● **Extracted entries**:
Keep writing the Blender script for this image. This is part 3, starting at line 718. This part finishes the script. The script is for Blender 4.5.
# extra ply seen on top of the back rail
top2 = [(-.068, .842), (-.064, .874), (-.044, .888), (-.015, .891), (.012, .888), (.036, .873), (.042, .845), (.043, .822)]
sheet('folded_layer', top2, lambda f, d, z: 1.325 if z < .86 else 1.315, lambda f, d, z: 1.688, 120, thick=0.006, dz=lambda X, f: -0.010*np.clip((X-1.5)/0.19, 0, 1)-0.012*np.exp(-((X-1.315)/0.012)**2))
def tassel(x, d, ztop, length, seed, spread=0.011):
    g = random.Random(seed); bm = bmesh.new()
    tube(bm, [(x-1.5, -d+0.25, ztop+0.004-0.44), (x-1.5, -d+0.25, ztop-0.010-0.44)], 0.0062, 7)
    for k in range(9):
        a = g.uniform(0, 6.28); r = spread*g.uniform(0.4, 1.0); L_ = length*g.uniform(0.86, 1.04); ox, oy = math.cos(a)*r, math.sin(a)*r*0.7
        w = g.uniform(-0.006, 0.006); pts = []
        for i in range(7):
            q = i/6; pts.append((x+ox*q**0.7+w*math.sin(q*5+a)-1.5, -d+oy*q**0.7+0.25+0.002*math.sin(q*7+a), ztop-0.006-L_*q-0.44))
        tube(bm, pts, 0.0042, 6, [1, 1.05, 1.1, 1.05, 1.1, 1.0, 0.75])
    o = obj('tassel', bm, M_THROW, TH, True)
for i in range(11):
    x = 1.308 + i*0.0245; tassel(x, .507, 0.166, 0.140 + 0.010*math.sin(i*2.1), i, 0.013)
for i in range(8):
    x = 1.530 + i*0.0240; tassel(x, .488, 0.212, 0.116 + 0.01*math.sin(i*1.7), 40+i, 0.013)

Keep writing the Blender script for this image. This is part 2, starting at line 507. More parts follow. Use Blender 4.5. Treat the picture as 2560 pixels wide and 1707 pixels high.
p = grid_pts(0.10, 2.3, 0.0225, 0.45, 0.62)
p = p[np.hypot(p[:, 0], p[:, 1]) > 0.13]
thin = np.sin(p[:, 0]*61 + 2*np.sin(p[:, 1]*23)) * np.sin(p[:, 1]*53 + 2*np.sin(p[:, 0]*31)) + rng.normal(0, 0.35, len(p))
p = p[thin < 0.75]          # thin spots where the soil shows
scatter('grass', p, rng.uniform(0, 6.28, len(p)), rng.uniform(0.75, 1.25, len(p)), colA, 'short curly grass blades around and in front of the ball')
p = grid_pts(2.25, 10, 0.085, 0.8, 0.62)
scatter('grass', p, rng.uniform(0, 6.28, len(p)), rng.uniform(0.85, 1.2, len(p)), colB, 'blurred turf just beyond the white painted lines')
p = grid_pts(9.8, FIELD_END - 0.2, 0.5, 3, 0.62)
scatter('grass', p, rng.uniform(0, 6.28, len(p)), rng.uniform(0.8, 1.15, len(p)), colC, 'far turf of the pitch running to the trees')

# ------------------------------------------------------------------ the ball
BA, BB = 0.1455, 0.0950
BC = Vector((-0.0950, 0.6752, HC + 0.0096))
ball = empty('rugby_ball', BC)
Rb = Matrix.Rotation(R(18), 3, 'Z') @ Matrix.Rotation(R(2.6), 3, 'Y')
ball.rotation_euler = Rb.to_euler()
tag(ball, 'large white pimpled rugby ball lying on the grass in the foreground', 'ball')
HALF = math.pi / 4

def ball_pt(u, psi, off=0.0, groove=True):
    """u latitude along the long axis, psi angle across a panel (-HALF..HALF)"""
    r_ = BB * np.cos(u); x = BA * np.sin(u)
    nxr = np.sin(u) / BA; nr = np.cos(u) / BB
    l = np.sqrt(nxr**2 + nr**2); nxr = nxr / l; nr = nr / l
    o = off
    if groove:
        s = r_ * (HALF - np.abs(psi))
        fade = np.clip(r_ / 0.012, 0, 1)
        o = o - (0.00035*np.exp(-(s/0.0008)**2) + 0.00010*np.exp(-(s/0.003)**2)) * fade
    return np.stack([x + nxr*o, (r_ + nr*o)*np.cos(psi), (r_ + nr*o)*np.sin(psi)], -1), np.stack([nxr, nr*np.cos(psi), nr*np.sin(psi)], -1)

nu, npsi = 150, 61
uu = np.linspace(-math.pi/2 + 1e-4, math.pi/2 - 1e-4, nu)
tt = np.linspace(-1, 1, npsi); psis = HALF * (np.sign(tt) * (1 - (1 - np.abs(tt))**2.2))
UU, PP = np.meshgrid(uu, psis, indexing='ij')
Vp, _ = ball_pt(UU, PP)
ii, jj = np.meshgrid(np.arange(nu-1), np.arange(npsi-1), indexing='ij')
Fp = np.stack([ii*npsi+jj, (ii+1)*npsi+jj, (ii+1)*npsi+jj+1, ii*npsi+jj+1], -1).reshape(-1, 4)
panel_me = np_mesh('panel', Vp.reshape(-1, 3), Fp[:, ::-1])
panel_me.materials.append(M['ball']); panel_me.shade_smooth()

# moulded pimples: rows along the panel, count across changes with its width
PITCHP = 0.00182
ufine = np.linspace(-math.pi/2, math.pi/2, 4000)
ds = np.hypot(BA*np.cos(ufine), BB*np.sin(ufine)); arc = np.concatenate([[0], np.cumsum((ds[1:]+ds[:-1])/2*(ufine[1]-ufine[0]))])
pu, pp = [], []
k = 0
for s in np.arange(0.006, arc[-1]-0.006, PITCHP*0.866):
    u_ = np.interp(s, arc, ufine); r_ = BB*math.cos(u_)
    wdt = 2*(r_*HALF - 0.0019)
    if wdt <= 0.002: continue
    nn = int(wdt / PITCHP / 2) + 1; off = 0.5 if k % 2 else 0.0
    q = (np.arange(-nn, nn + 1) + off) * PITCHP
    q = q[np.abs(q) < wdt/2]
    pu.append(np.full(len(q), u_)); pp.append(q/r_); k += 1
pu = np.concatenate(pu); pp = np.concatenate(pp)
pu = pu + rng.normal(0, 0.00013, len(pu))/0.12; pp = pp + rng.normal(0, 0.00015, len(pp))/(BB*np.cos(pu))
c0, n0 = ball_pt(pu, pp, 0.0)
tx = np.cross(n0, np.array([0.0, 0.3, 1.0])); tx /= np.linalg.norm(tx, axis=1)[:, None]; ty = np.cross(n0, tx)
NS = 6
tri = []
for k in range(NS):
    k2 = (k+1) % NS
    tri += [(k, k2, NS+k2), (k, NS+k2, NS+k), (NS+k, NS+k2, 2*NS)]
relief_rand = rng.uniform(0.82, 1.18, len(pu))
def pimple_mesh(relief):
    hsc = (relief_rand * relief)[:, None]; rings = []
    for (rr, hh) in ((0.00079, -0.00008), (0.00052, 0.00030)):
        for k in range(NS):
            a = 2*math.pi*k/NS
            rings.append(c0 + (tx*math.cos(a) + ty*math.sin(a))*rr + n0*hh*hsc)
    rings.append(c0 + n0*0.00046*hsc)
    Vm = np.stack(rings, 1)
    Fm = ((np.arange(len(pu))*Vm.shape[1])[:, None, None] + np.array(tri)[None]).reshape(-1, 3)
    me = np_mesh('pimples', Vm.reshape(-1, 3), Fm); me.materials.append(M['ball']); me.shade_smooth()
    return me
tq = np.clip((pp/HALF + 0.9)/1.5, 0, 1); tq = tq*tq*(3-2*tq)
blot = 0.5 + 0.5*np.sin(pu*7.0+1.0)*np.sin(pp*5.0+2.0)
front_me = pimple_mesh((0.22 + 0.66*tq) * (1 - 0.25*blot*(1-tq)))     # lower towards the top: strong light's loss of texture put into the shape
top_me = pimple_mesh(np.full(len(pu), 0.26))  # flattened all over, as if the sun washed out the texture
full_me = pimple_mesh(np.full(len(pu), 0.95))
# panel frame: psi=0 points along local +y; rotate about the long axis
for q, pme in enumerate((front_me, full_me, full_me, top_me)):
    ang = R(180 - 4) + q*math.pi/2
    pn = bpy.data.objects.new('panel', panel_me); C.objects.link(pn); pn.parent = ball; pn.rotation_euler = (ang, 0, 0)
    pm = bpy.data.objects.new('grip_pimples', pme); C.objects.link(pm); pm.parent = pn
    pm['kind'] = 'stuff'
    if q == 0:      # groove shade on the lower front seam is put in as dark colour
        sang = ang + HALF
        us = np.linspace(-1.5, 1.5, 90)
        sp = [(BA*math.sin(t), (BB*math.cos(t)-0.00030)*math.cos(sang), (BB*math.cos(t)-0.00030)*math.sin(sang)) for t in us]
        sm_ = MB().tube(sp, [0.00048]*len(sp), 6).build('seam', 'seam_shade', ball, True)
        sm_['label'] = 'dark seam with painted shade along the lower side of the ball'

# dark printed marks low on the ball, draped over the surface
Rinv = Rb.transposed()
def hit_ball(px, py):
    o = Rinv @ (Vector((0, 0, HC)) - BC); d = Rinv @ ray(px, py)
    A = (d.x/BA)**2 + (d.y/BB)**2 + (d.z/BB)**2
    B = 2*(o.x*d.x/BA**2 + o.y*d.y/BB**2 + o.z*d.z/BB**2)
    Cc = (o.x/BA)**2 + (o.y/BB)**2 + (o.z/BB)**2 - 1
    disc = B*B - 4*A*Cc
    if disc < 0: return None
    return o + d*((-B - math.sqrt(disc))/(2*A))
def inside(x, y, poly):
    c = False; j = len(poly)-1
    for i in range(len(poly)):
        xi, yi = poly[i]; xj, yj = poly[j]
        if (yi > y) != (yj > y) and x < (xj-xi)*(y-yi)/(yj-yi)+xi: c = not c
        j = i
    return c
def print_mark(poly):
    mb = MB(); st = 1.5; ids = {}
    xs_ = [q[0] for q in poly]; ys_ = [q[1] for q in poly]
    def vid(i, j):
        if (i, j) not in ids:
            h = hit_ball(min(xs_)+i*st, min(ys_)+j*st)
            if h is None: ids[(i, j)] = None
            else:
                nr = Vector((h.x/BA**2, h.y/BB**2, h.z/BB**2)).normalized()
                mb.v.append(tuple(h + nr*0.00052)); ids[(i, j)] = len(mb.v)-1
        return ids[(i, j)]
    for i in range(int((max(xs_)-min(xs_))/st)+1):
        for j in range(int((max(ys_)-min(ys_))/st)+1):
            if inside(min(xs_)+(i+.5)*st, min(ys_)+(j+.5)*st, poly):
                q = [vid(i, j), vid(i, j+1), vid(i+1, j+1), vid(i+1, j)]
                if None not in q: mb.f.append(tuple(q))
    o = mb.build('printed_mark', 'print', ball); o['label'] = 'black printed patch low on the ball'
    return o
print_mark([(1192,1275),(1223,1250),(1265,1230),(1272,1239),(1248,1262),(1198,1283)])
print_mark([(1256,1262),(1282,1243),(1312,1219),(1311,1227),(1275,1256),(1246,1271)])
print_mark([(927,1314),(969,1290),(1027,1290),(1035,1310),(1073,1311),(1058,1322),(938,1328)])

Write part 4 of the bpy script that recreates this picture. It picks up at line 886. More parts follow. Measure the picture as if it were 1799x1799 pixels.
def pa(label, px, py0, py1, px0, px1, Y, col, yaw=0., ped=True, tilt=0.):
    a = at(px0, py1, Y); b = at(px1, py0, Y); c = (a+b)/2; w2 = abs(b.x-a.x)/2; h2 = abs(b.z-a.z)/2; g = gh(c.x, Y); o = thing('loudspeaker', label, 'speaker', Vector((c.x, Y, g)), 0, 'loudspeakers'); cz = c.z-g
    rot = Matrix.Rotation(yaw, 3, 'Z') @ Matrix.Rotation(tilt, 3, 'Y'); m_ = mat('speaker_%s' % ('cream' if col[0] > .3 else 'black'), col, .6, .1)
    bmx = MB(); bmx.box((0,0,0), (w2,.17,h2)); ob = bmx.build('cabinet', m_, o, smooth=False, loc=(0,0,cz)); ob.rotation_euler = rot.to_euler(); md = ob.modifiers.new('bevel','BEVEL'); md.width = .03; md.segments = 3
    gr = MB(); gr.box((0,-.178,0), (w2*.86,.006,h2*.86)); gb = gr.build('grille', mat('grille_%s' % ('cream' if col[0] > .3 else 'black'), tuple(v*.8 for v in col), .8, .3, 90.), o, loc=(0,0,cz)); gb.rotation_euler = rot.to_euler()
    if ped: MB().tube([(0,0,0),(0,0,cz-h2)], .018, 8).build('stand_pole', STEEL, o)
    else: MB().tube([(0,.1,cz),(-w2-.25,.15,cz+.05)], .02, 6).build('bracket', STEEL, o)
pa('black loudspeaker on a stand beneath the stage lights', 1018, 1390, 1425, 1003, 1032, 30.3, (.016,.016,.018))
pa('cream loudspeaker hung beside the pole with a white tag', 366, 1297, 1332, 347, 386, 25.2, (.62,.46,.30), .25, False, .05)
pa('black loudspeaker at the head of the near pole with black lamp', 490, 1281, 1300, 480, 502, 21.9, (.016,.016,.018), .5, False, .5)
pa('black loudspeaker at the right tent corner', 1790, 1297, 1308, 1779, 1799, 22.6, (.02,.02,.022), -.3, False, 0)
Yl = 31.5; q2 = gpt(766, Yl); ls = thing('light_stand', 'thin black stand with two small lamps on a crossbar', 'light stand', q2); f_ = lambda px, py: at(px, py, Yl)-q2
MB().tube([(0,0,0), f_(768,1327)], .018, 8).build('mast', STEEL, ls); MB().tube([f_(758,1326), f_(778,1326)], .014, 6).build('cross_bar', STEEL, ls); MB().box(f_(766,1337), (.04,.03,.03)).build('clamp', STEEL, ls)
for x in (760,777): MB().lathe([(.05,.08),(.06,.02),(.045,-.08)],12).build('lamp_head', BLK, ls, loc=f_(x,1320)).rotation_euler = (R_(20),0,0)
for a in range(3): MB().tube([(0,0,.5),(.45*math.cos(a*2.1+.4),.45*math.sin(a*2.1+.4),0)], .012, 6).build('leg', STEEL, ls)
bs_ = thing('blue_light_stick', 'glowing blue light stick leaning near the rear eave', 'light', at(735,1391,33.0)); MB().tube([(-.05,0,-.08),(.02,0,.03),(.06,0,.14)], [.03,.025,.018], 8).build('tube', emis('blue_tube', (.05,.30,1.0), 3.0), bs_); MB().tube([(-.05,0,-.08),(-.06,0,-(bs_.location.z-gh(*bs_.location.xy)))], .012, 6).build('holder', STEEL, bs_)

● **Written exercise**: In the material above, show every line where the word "starting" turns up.

● **Correct output**:
Keep writing the Blender script for this image. This is part 3, starting at line 718. This part finishes the script. The script is for Blender 4.5.
Keep writing the Blender script for this image. This is part 2, starting at line 507. More parts follow. Use Blender 4.5. Treat the picture as 2560 pixels wide and 1707 pixels high.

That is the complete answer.